Thursday, June 14, 2007

New literacies in Education...

I came across another great blog post that addresses this idea of new literacies and basics in education that I've been contemplating lately. The original post is very long, and covers a lot of ground on Moodle as an example. I'm presenting wholesale-size swaths of the original post by Miguel Guhlin because it is done so well--but I want to editorial rights, and don't care too much about moodle right now.
(photo by fotologic)
New Literacies Jun 13, 2007 (yesterday)
from Techlearning blog by Miguel Guhlin

How we read, write, and communicate has changed. This is an earth-shattering truth for people in any walk of life, but even more critical for educators to grasp. It is critical because educators are the ones charged with preparing children for the future. The prevalence of the Internet forces these changes in what our definition of what constitutes literacy in our world today. Moodle, a course management system, can provide a solution that can be used to maximize the impact of new literacies while helping educators survive this 21st Century earthquake.

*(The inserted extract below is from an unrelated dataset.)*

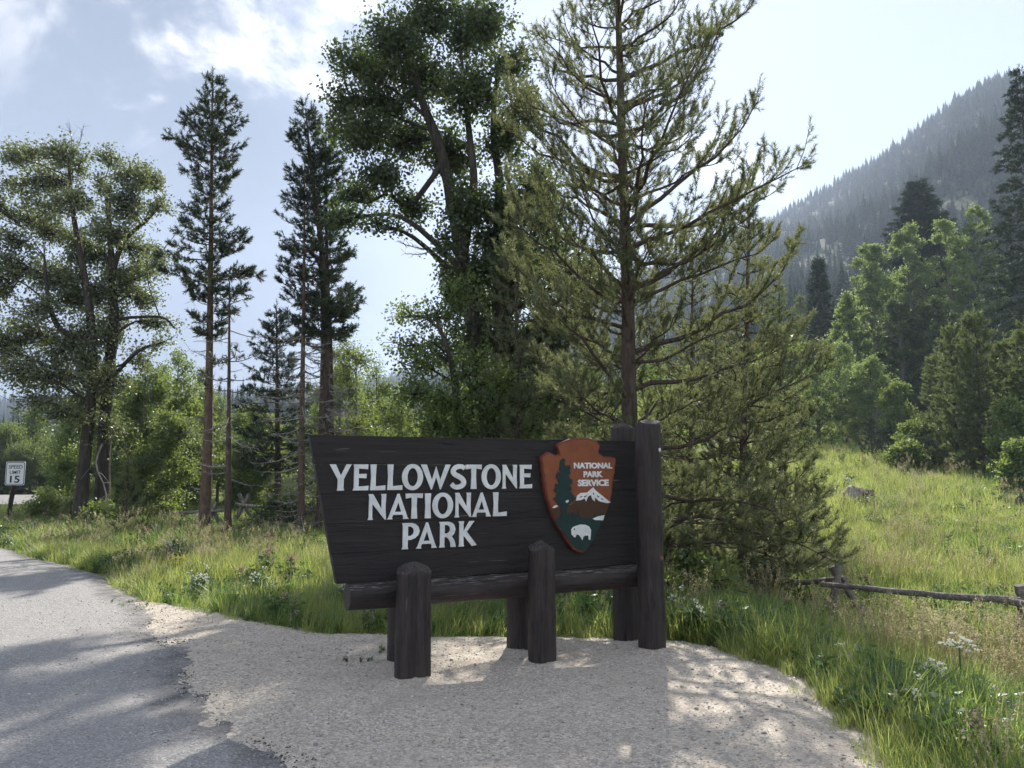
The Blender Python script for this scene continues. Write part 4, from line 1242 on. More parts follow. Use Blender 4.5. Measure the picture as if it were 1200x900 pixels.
# big cottonwood behind the sign
rng = np.random.default_rng(303)
Y = 16.5
t1 = grounded(pts(Y, (580, 640), (572, 500), (558, 400), (541, 300), (520, 190), (492, 110), (480, 60)))
t2 = [t1[1], *pts(Y + .3, (590, 420), (583, 300), (586, 220), (578, 150), (584, 70))]
t3 = [t1[3], *pts(Y - .2, (555, 220), (548, 140), (540, 60))]
t4 = [t1[4], *pts(Y, (480, 240), (455, 228), (430, 238))]
broadleaf('cottonwood_tree', 'huge dark crowned cottonwood rising behind the park sign', t1[0], [(t1, 0.27, 0.03), (t2, 0.2, 0.03), (t3, 0.12, 0.03), (t4, 0.07, 0.02)],
          lb(Y, rng, [(462, 48, 52, 38), (500, 20, 48, 34), (545, 35, 50, 45), (572, 25, 36, 30), (428, 80, 42, 30), (402, 72, 26, 20, .8), (440, 118, 48, 32), (490, 92, 60, 42), (548, 105, 50, 42), (598, 70, 30, 34, .8), (400, 120, 28, 24, .8), (430, 155, 46, 26), (474, 165, 48, 36), (398, 150, 24, 18, .7), (528, 180, 46, 40), (590, 160, 36, 44, .8), (618, 120, 26, 44, .6), (448, 205, 40, 20), (420, 228, 38, 20), (400, 258, 26, 14), (440, 262, 30, 10, .7), (484, 244, 38, 20), (545, 245, 36, 36), (600, 245, 44, 40, .9), (628, 215, 32, 46, .7), (560, 320, 40, 36), (605, 320, 42, 40), (640, 300, 36, 40, .8), (520, 285, 20, 22, .7), (560, 395, 40, 34), (615, 405, 46, 40), (650, 380, 40, 50), (690, 330, 40, 50, .8), (600, 470, 50, 40), (660, 460, 50, 40), (540, 350, 30, 40), (530, 320, 26, 26), (575, 280, 34, 30), (610, 285, 34, 30), (590, 350, 40, 34), (555, 235, 30, 30, .8), (640, 250, 36, 40, .8)], 1.4),
          0.075, 40, 18.5, rng, spread=0.12, fill=1.8, dead=[(pts(Y - .5, (515, 295), (488, 290), (470, 285)), 0.022), (pts(Y - .5, (512, 292), (492, 298), (476, 297)), 0.018)])
rng = np.random.default_rng(304)
Y = 14.5
t1 = grounded(pts(Y, (548, 640), (540, 520), (530, 430), (510, 370)))
broadleaf('cottonwood_tree', 'low leafy cottonwood reaching left just above the sign board', t1[0], [(t1, 0.13, 0.02)],
          lb(Y, rng, [(540, 340, 36, 28), (505, 372, 44, 24), (470, 368, 22, 18, .8), (470, 405, 28, 20), (488, 425, 34, 28), (520, 410, 38, 30), (482, 462, 36, 28), (520, 470, 44, 32), (550, 440, 36, 36), (575, 480, 40, 34), (500, 500, 44, 24), (545, 510, 40, 28), (620, 500, 44, 34), (590, 440, 40, 30)], 0.7),
          0.065, 30, 15, rng, 'leaf_aspen', spread=0.11, fill=1.6)
# aspens glowing behind the board, left of it
rng = np.random.default_rng(305)
for (px, py, Y, w, lab) in ((415, 400, 22.0, 60, 'pale aspen between the leaning pine and the sign board'), (396, 392, 24.5, 50, 'pale aspen just right of the straight dark pine trunk'), (440, 425, 26.0, 50, 'low pale aspen near the top left corner of the board'), (470, 455, 24.0, 55, 'low pale aspen showing above the middle of the board'), (560, 330, 21.0, 60, 'tall pale aspen filling the gap under the huge cottonwood crown'), (690, 380, 23.0, 60, 'pale aspen just left of the large pine trunk'), (775, 400, 24.0, 55, 'pale aspen just right of the large pine trunk')):
    b = on_ground(px, Y); s = Y / 900; h = at(px, py, Y)[2] - b[2]
    broadleaf('aspen_tree', lab, b, [(np.array([b, b + [0.05, 0, h * .5], b + [0, 0, h * .95]]), 0.07, 0.01)], auto_lobes(b, h, w * s * 1.5, rng, 22, 0.12), 0.06, 22, 15, rng, 'leaf_aspen', 'bark_aspen')

# the big lodgepole pine behind the right end of the sign
rng = np.random.default_rng(404)
Y = 10.3
def Lbig(f, az):
    s = np.interp(f, [0, .12, .25, .4, .55, .68, .8, .9, 1], [1.6, 2.1, 2.35, 2.5, 2.35, 2.05, 1.45, .8, .15])
    return s * (1 + 0.16 * math.sin(3 * az + 11 * f)) * (0.92 + 0.12 * math.cos(az))
tr = grounded(pts(Y, (737, 690), (738, 560), (737, 450), (735, 330), (730, 200), (726, 60), (722, -60), (720, -170)))
pine('lodgepole_pine', 'large spreading lodgepole pine right behind the sign with upswept cone laden branches', tr, 0.14, 0.55, Lbig, rng, 0.37, 5, (0, 28), (24, 62), 'needle_pine', 'bark_pine', 0.14, 40, 0.06, 0.0078, 0.105, 0.44, cones=0.02, up=0.72, dens=0.52, bare0=0.18, sub=0.42, wild=0.27, lmin=0.45, keep=0.95, low_el=2.0, sides=16,
     extra=[(3.4, R(-8), 12, 48, 2.75), (2.9, R(10), 0, 35, 2.7), (1.15, R(-22), 8, -14, 2.6), (0.85, R(-5), 2, -12, 2.2), (4.3, R(5), 18, 58, 2.6), (5.2, R(-12), 22, 60, 2.4), (5.9, R(176), 24, 60, 2.3), (6.8, R(12), 25, 62, 2.1), (1.6, R(-40), 0, -10, 2.4)], dead_z=(0.8, 3.0, 0.25), dead_len=1.2, dead_mat='bark_pine')
# second pine, right of it
rng = np.random.default_rng(405)
Y = 13.6
def Lsec(f, az):
    return np.interp(f, [0, .15, .4, .6, .8, 1], [1.5, 1.75, 1.6, 1.15, .6, .12]) * (1 + 0.15 * math.sin(3 * az + 9 * f))
pine('lodgepole_pine', 'smaller lodgepole pine growing to the ground right of the large pine', grounded(pts(Y, (868, 660), (872, 480), (876, 340), (878, 235))), 0.085, 0.2, Lsec, rng, 0.33, 5, (-5, 15), (15, 45), 'needle_pine', 'bark_pine', 0.14, 34, 0.062, 0.0095, 0.12, 0.44, cones=0.015, up=0.6, sub=0.25, bare0=0.18, wild=0.22, lmin=0.5, keep=0.92)
rng = np.random.default_rng(406)
Y = 17.0
pine('lodgepole_pine', 'younger pine filling the gap between the large pine and its smaller neighbour', grounded(pts(Y, (808, 650), (810, 480), (812, 300))), 0.08, 0.2, lambda f, az: np.interp(f, [0, .3, .7, 1], [1.7, 1.6, .9, .1]), rng, 0.36, 5, (-5, 15), (15, 45), 'needle_pine', 'bark_pine', 0.12, 26, 0.065, 0.012, 0.13, 0.4, up=0.4)
rng = np.random.default_rng(409)
Y = 14.0
pine('lodgepole_pine', 'bushy sunlit pine in front of the huge cottonwood trunks', grounded(pts(Y, (606, 650), (606, 480), (604, 268))), 0.08, 0.3, lambda f, az: np.interp(f, [0, .3, .7, 1], [1.5, 1.4, .85, .1]), rng, 0.34, 5, (-5, 18), (15, 50), 'needle_pine', 'bark_pine', 0.13, 28, 0.062, 0.0105, 0.13, 0.42, up=0.5, wild=0.22, lmin=0.45)
rng = np.random.default_rng(410)
Y = 19.5
pine('lodgepole_pine', 'slim pine behind the right side of the smaller pine', grounded(pts(Y, (915, 650), (915, 480), (913, 345))), 0.08, 0.2, lambda f, az: np.interp(f, [0, .3, .7, 1], [1.35, 1.2, .7, .1]), rng, 0.36, 5, (-5, 15), (15, 45), 'needle_young', 'bark_pine', 0.13, 26, 0.068, 0.013, 0.15, 0.42, up=0.45)
rng = np.random.default_rng(407)
Y = 19.0
pine('lodgepole_pine', 'younger pine hidden behind the leafy crowns left of the large pine trunk', grounded(pts(Y, (660, 650), (662, 480), (664, 260))), 0.1, 0.3, lambda f, az: np.interp(f, [0, .3, .7, 1], [1.9, 1.8, 1.1, .1]), rng, 0.4, 5, (-5, 15), (15, 45), 'needle_pine', 'bark_pine', 0.12, 26, 0.068, 0.013, 0.14, 0.4, up=0.4)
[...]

New literacies include--as defined by Leu, Mallette, Karchmer, and Kara-Soteriou in their 2005 book, Innovative Approaches to Literacy Education-- the following:

...the skills, strategies and dispositions necessary to successfully exploit the rapidly changing ICTs continuously emerging in our world for personal growth, pleasure and work. These new literacies allow us to use the Internet and other iCTs to identify important problems, locate information, analyze the usefulness of that information, synthesize information to solve problems, and communicate the solutions to others.
In addition, citing Bloom's Revised Taxonomy, being able to create using these new literacies is of essence. In fact, it is not enough to be able to evaluate web sites, synthesize information, but important that we able to create and craft compelling narratives--digital stories--that encompass, as George Lucas shares, the "language of images and sound." Text is no longer enough, and new literacies require a level of fluency that teachers today have not yet grasped systemically in K-16 education. For people everywhere, these are defining literacies that must be learned. You either learn them, or risk a profound disconnect from the world.

In fact, many teachers, parents, administrators may be--dramatically--groaning in fear, gnashing their teeth at the need for new literacies. They see that the Internet, as its ubiquity increases, as it becomes an ever-changing tool molding itself to the mind of its users, now forces reading, writing and communication to be as changeable as the technology it is dependent upon.
The connection between reading, writing, communication and new literacies is multi-modal, engaging everyone as learners as a result of its constant, transformative nature. Multiple modalities go beyond traditional ways of communicating--such as pen and paper, keyboard and mouse--to combine old literacies with new ones. This results in increased usability, increased experience that engages learners.

The connection is also multi-directional, involving not just one or two people, but a global community networked together. As Don Tapscott and Anthony D. Williams write in their book Wikinomics, mass collaboration changes everything.' Mass collaboration involves peer production, people partnering together to create content, remix it in ways specific to their situation yet useful to others connected via a worldwide network.

As new technologies emerge, how can any one "new literacy" be used to keep up with another? In other words, how can we use technology to help us keep up with the changes brought about technology?...New literacies require us to better prepare ourselves and our students for a future where survival requires everyday technology use.
Again, this is not my writing, but that of Miguel Guhlin--retrieved Jun 13, 2007 (yesterday) from Techlearning blog. I share his words because he says clearly, what I'm thinking.